Sunday, November 6, 2022

The Right-Wing Plan To Bring Down The Regulators Reaches The Supreme Court - Talking Points Memo

The Right-Wing Plan To Bring Down The Regulators Reaches The Supreme Court Talking Points Memo

By Sara Posner

On Monday, the Supreme Court will hear arguments in a SEC v. Cochran, a case in which the conservative majority could further erode the ability of the Securities and Exchange Commission to regulate financial markets — and, depending on how the justices decide the case, potentially deal a powerful blow to other agencies’ ability to carry out their regulatory and enforcement mandates as well.

At issue in the case is whether Michelle Cochran, a certified public accountant, can challenge the constitutionality of the administrative law judge who presided over a proceeding the SEC brought against her for allegedly violating accounting standards of the Public Company Accounting Oversight Board. Congress created the PCAOB in a 2002 law to protect investors by ensuring accurate audits of publicly traded companies.

That may sound like an in-the-weeds dispute of interest only to financial services professionals and the federal officials Congress has tasked with regulating them. But far from being an exercise in legal minutiae, the case exemplifies a right-wing push to destroy what conservatives derisively call “the administrative state,” or the federal government agencies that protect the environment, food safety, financial markets, public health, and much more.


A deeper look inside the Cochran litigation shows how right-wing ideologues are succeeding in shaping negative judicial — and, along the way, public — assessments of federal government agencies as unconstitutional perpetrators of infringements on civil liberties. They do this not only by bringing cases that challenge the agencies’ constitutionality, but by injecting those cases with extra-legal arguments intended to portray the federal bureaucracy in the worst possible light, as an anti-democratic, tyrannical behemoth bent on stripping Americans of their freedom. These arguments are getting a more receptive hearing as the federal bench is increasingly stacked with judges hand-picked by conservative activists during the Trump era, who are similarly steeped in this ideology.

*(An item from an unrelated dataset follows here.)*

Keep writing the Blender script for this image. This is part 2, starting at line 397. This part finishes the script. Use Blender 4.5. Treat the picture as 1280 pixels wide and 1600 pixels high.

The Cochran case represents just one line of attack on federal agencies, in particular the SEC’s authority to regulate financial services professionals. “Professionals getting in trouble with their licensing regulators for violating professional conduct rules — and then complaining about having professional licensing consequences for those violations — is what we’re talking about,” said James Tierney, a professor at the Nebraska College of Law who previously worked at the SEC. “That’s the consequence of being in a licensed profession,” Tierney said. But, he added, “There are judges and litigants who think professional occupational licensing is the most foul intervention into civil liberties that we’ve ever seen.”